Im having a rough time truth be told. I know my priorities at this very moment but its as if i zone out and loose track sometimes. Im having a rough time trying to understand myself. And im getting busier than usual, with work which just makes everything "harder" haha. Look im grateful, but its hard. Im lucky, but its hard. I know it would get better soon..My soul is yearning, for things. Stuff. Something. And im just trying to find my place? I need to settle, and that should be happening soon, but I also need to focus.

Everyone around me, has their shit together, or so it seems. That way, 'wasting time' is just an optional thing, because they can afford it (and now i sound like a rapper or a wanna be rapper from the ghetto wtf was that haha). Simply it seems ill be going back to my hibernating phase, for sometime, ill try. I mean, there is no option here and that kind of sucks. No actually there is, And i choose to 'hibernate'/keep to myself for some time :). maybe a month or so. 2 months. IDK.


"Just because I dont talk about it, doesnt mean I forget." - Unknown


Ive realised that whatever i was trying to achieve, I was achieving it the wrong way. Not really wrong way, but just not the correct way it should be done. To achieve what i was trying to achieve, purely, I should completely embrace myself, and express myself, smartly, and with no fear. Be myself and look forward to meeting people that are on the same path. To be myself. And to let go, or really try to let go, of 1) Negativity. 2) Desires. (Im not trying to be a nun, but go with the flow. When i say desires, i dont mean let go of ur desire to stabilise, or ur desire to achieve something, or the desire to make a change, or a difference - I mean other desires. Nonsense desires). Then those 'nonsense' desires would eventually be obtainable, in  an even better manner than the manner you would have tried to obtain them with at first. So I need to elt go of those desires and i strongly believe they will come in a much better form when their time comes. Those 'nonsense desires could be objects that you would like go acquire, or experiences that one may want to have etc but are not really necessary at the moment.

I dont know what Im saying anymore :)

I embarrassed myself today, and i feel sad. Sad about myself. Its one of the worst feelings a person can experience. I came back home, and a 1001 thoughts were going through my mind trying to analyse the situation and make sense of what i was feeling or the way i was feeling. I was feeling bad. Bad about myself, and so, ofcourse, as humans do, I started blaming, then i started self-victimizing myself. Then I realised, It was my fault. No one meant to make me feel bad, I did it to myself. I was the one that embarrassed myself, and there is no one to blame nor is it any ones fault but myself :)

I needed to be alone.

I know im not giving out positive vibes right now, but forgive me..I am not a positivity machine, and i feel down sometimes. (Althoguh ii wish that would have been awesomeness) Imagine. Basically nothing would affect me, no negative vibes or whatever. Id just be doing my thing. Being an awesome person, Being a good person to other humans, and thats all, no negativity would affect me and basically i just wont be affected by anything because my positive vibes would be never ending almost contagious haha. I just repeated the same sentence like 3 times i think? hah


"Self-love, self-respect, self-worth. There's a reason they all start with 'self'. You cant find them in anyone else. - Unknown


I refuse to allow any one to make me feel bad about myself. aia refuse it because i dont have time for that. If im on the wrong, no problem, but in general, I dont want or need people or someone to make me feel bad about myself or even hint it. Ive had more than enough of that already :) I dont deserve it.
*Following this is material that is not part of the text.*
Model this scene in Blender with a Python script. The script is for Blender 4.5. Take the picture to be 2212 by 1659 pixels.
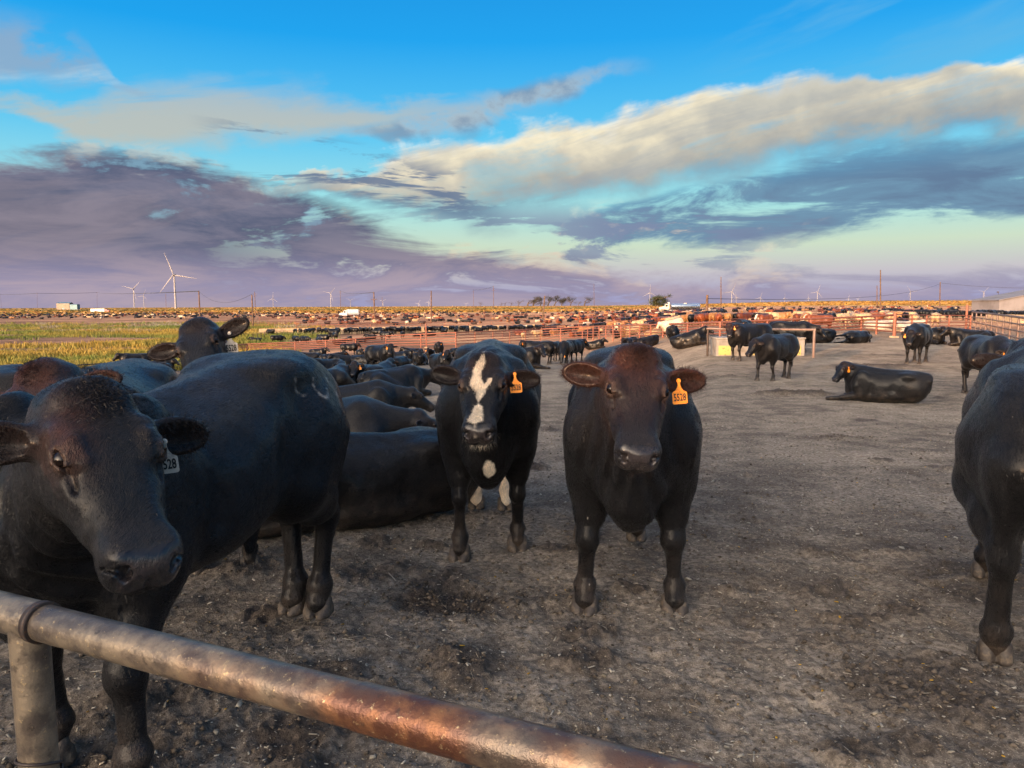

The human mind..I wish i could understand. Maybe i should meet a neurologist? And they can explain things to me. Or a psychiatrist? That would be nice. Im just, uh, I need to stop trying to figure out everything. I need to slow down a little and focus on whats really important right now. Thats all.
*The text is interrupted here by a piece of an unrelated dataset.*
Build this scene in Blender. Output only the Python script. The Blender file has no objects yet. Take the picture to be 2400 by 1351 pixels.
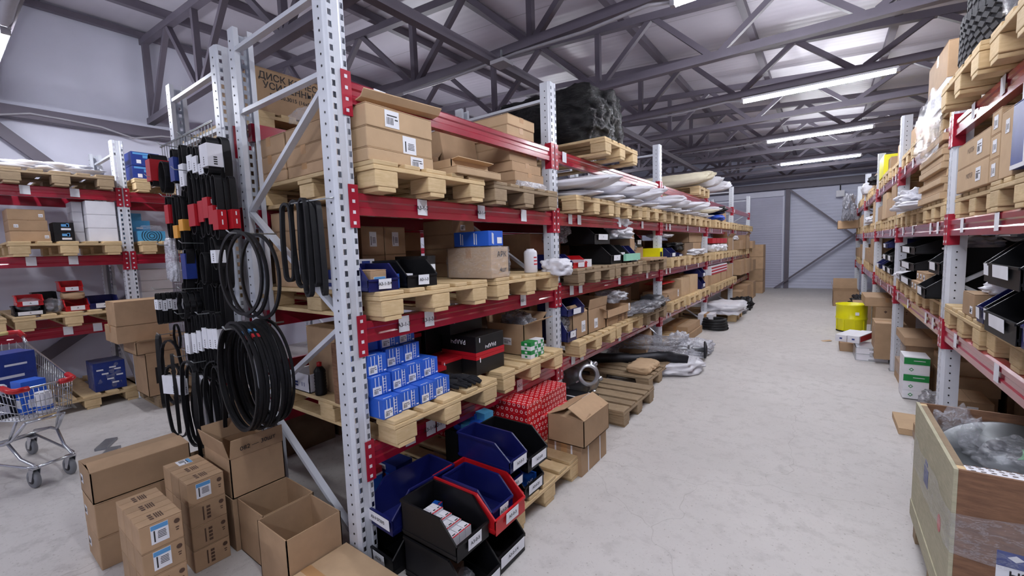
import bpy, bmesh, math, random
from mathutils import Vector, Matrix, noise
S = bpy.context.scene
C = S.collection
PI = math.pi
rnd = random.Random(7)

# ---------------------------------------------------------------- camera, world, exposure
cd = bpy.data.cameras.new('camera'); cam = bpy.data.objects.new('camera', cd); C.objects.link(cam)
cd.sensor_fit = 'HORIZONTAL'; cd.sensor_width = 36.0; cd.lens = 36.0 * 1006.99 / 2400; cd.clip_start = 0.05; cd.clip_end = 100
YAW, PIT, ROL = 0.629980306, 0.0890445, -0.0331957
F0 = Vector((-math.sin(YAW), math.cos(YAW), 0)); R0 = Vector((math.cos(YAW), math.sin(YAW), 0))
FW = F0 * math.cos(PIT) - Vector((0, 0, 1)) * math.sin(PIT); U0 = F0 * math.sin(PIT) + Vector((0, 0, 1)) * math.cos(PIT)
RR = R0 * math.cos(ROL) + U0 * math.sin(ROL); UU = U0 * math.cos(ROL) - R0 * math.sin(ROL)
cam.matrix_world = Matrix(((RR.x, UU.x, -FW.x, 0), (RR.y, UU.y, -FW.y, 0), (RR.z, UU.z, -FW.z, 1.529), (0, 0, 0, 1)))
S.camera = cam
w = bpy.data.worlds.new('world'); S.world = w; w.use_nodes = True
w.node_tree.nodes['Background'].inputs[0].default_value = (0.6, 0.65, 0.75, 1)
w.node_tree.nodes['Background'].inputs[1].default_value = 0.3
S.view_settings.view_transform = 'Standard'; S.view_settings.look = 'None'
S.view_settings.gamma = 1.0; S.view_settings.use_curve_mapping = False
S.view_settings.exposure = 1.42
TUBE_POWER = 60.0            # emission strength of the ceiling tubes
try:
    S.cycles.max_bounces = 8; S.cycles.transparent_max_bounces = 12; S.cycles.sample_clamp_indirect = 4.0
except Exception: pass

# ---------------------------------------------------------------- materials
def lin(c):
    return tuple(((x / 255) / 12.92 if x / 255 <= .04045 else ((x / 255 + .055) / 1.055) ** 2.4) for x in c) + (1,)
M = {}
class NT:
    def __init__(s, name):
        s.m = bpy.data.materials.new(name); s.m.use_nodes = True; s.t = s.m.node_tree; s.b = s.t.nodes['Principled BSDF']; M[name] = s.m
    def n(s, ty, **kw):
        x = s.t.nodes.new(ty)
        for k, v in kw.items(): setattr(x, k, v)
        return x
    def l(s, a, b): s.t.links.new(a, b)
    def noise(s, scale, detail=3, vec=None, rough=.55):
        x = s.n('ShaderNodeTexNoise'); x.inputs['Scale'].default_value = scale; x.inputs['Detail'].default_value = detail; x.inputs['Roughness'].default_value = rough
        if vec: s.l(vec, x.inputs['Vector'])
        return x.outputs['Fac']
    def coord(s, kind='Object', scale=None):
        c = s.n('ShaderNodeTexCoord').outputs[kind]
        if scale:
            mp = s.n('ShaderNodeMapping'); mp.inputs['Scale'].default_value = scale; s.l(c, mp.inputs['Vector']); c = mp.outputs[0]
        return c
    def ramp(s, f, stops):
        r = s.n('ShaderNodeValToRGB'); e = r.color_ramp.elements
        e[0].position, e[0].color = stops[0]; e[1].position, e[1].color = stops[-1]
        for p, c in stops[1:-1]:
            q = e.new(p); q.color = c
        s.l(f, r.inputs[0]); return r.outputs[0]
    def mix(s, f, a, b, mode='MIX'):
        x = s.n('ShaderNodeMix', data_type='RGBA', blend_type=mode)
        for i, v in ((0, f), (6, a), (7, b)):
            if hasattr(v, 'is_linked'): s.l(v, x.inputs[i])
            else: x.inputs[i].default_value = v
        return x.outputs[2]
    def bump(s, f, strength=.3, dist=.01):
        x = s.n('ShaderNodeBump'); x.inputs['Strength'].default_value = strength; x.inputs['Distance'].default_value = dist
        s.l(f, x.inputs['Height']); s.l(x.outputs[0], s.b.inputs['Normal'])
    def math(s, op, a, b=None):
        x = s.n('ShaderNodeMath', operation=op)
        for i, v in ((0, a), (1, b)):
            if v is None: continue
            if hasattr(v, 'is_linked'): s.l(v, x.inputs[i])
            else: x.inputs[i].default_value = v
        return x.outputs[0]
    def rand(s): return s.n('ShaderNodeObjectInfo').outputs['Random']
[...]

"All you have to do is write one true sentence. Write the truest sentence that you know." - Ernest Hemingway

I know im missing something. Not missing like missing out. But missing something. Thats all im going to say. And its fine, people miss things all the time, but they keep going they dont make it the centre of attention or centre of focus in their lives. Instead they take on new things to take away their minds or divert their attention nto something else. Be productive.

I might be unconsciously hurt. But hey! Im fine :) Im more than fine. Whatever we go through its just to prepare us for greater moments and times ahead for us to be able to appreciate and that is beautiful.
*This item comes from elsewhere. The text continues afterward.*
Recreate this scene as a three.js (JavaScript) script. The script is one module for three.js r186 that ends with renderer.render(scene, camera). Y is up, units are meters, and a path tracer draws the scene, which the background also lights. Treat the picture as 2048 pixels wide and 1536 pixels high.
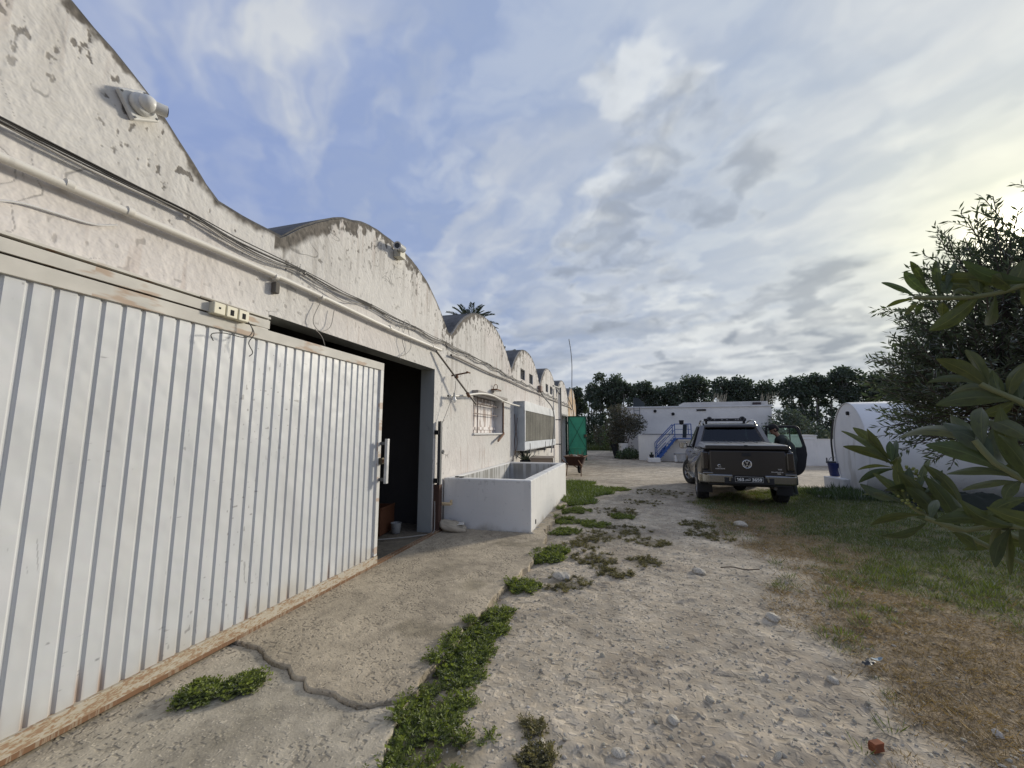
import * as THREE from 'three';
import { mergeGeometries } from 'three/addons/utils/BufferGeometryUtils.js';
import { RoundedBoxGeometry } from 'three/addons/geometries/RoundedBoxGeometry.js';
import { MarchingCubes } from 'three/addons/objects/MarchingCubes.js';

// ---------------------------------------------------------------- camera, sky, sun, exposure
const scene = new THREE.Scene();
const camera = new THREE.PerspectiveCamera(87.66, 4 / 3, 0.05, 3000);
camera.position.set(0, 1.55, 0);
camera.rotation.order = 'YXZ';
camera.rotation.set(0.1206, 0.2735, 0);
const renderer = new THREE.WebGLRenderer({ antialias: true });
renderer.setSize(1024, 768);
renderer.toneMapping = THREE.LinearToneMapping;
renderer.toneMappingExposure = 1.2;
renderer.shadowMap.enabled = true;
const SUN = new THREE.Vector3(0.582, 0.30, -0.756).normalize();
const sun = new THREE.DirectionalLight(new THREE.Color(1, 0.92, 0.78), 2.6);
sun.position.copy(SUN).multiplyScalar(60);
sun.castShadow = true;
sun.shadow.radius = 14;
sun.shadow.mapSize.set(4096, 4096);
Object.assign(sun.shadow.camera, { left: -40, right: 40, top: 40, bottom: -40, near: 1, far: 160 });
scene.add(sun, sun.target);

// ---------------------------------------------------------------- noise and helpers
const clamp = (x, a = 0, b = 1) => Math.min(b, Math.max(a, x));
const smooth = (a, b, x) => { const t = clamp((x - a) / (b - a)); return t * t * (3 - 2 * t); };
const mix = (a, b, t) => a + (b - a) * t;
function rngOf(seed) { let s = seed | 0; return () => { s = (s + 0x6d2b79f5) | 0; let t = Math.imul(s ^ (s >>> 15), 1 | s); t = (t + Math.imul(t ^ (t >>> 7), 61 | t)) ^ t; return ((t ^ (t >>> 14)) >>> 0) / 4294967296; }; }
function hash(ix, iy, s) { let h = (Math.imul(ix, 374761393) + Math.imul(iy, 668265263) + Math.imul(s, 1442695041)) | 0; h = Math.imul(h ^ (h >>> 13), 1274126177); h = Math.imul(h ^ (h >>> 15), 1103515245); return ((h ^ (h >>> 16)) >>> 0) / 4294967296; }
function vn(x, y, s = 0, per = 0) {
  let ix = Math.floor(x), iy = Math.floor(y); let fx = x - ix, fy = y - iy;
  fx = fx * fx * (3 - 2 * fx); fy = fy * fy * (3 - 2 * fy);
  let jx = ix + 1, jy = iy + 1;
  if (per) { ix = ((ix % per) + per) % per; iy = ((iy % per) + per) % per; jx = ((jx % per) + per) % per; jy = ((jy % per) + per) % per; }
  const a = hash(ix, iy, s), b = hash(jx, iy, s), c = hash(ix, jy, s), d = hash(jx, jy, s);
  return a + (b - a) * fx + (c - a) * fy + (a - b - c + d) * fx * fy;
}
function fbm(x, y, o = 4, s = 0, per = 0) { let v = 0, a = 0.5, t = 0; for (let i = 0; i < o; i++) { v += a * vn(x, y, s + i * 17, per); t += a; x *= 2; y *= 2; per *= 2; a *= 0.5; } return v / t; }
const toS = (c) => 255 * clamp(c <= 0.0031308 ? c * 12.92 : 1.055 * Math.pow(c, 1 / 2.4) - 0.055);
// texture from a function (u, v) -> linear [r, g, b]
function colorTex(w, h, fn) {
  const d = new Uint8Array(w * h * 4);
  for (let y = 0, i = 0; y < h; y++) for (let x = 0; x < w; x++, i += 4) { const c = fn((x + 0.5) / w, (y + 0.5) / h); d[i] = toS(c[0]); d[i + 1] = toS(c[1]); d[i + 2] = toS(c[2]); d[i + 3] = 255; }
  const t = new THREE.DataTexture(d, w, h, THREE.RGBAFormat); t.colorSpace = THREE.SRGBColorSpace; return finishTex(t);
}
function grayTex(w, h, fn) {
  const d = new Uint8Array(w * h * 4);
  for (let y = 0, i = 0; y < h; y++) for (let x = 0; x < w; x++, i += 4) { const c = 255 * clamp(fn((x + 0.5) / w, (y + 0.5) / h)); d[i] = d[i + 1] = d[i + 2] = c; d[i + 3] = 255; }
  return finishTex(new THREE.DataTexture(d, w, h, THREE.RGBAFormat));
}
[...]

"Watch carefully, the magic that occurs, when you give a person just enough comfort to be themselves." - Atticus


sometimes things feel like, im in a dream, for a few seconds, not a bad thing. Its ok. But tis like i lose touch with reality for a few seconds. And all that just happens in my head thank god haha. I like to connect with people but so,eti,es you meet people thatyou like and they kind of block you. So you probably would connect with them for a short while then they get scared and back off (o something like that, havent really completly figured out how it works but yea) then make u feel weird. This happened twice in my life and it probably means that either the person has some issues which is ok or that they are not ready. Im not an expert, but this is my theory haha.

Whatever you're going through, believe and know and trust that it shall pass. It will get better :)

I wrote this post yesterday and i was feeling blue, but im becoming more yellow today haha. Its fine! It will be fine (ok enough with the phrase, point received).


"I respect those who tell me the truth, no matter how hard it is." - Unknown


I spoke to my dad today, I sent a message on his phone, thinking my brother would get it, because he usually texts me through there and I thought maybe the phone is with him but my dad receives it. He thought it was for him, didnt mention names, and frankly it was alright, nothing personal in the message. But at the end I was like should I just quit and come back home. So I received a voice note, I open it and its from my dad! haha. It made my day. Look im normally a self-motivated person but that was definaately motivating. Im grateful and thankful regardless and despite everything and everything. But as humans, Its normal for us to feel down sometimes and I was. I guess i just needed to hear that. It fueled my spirit a little although i like to think my spirit and soul is constantly being fueled (with good vibes :) and everything awesome). But yea! He told me like 5 times, never to say I want to quit again. And thats True, Im not a quitter. The climb is always stressfull. Challenge accepted :)

Im happy. May all the light, positive vibes and energy surround us and be around us. Can you feel it? :) I do.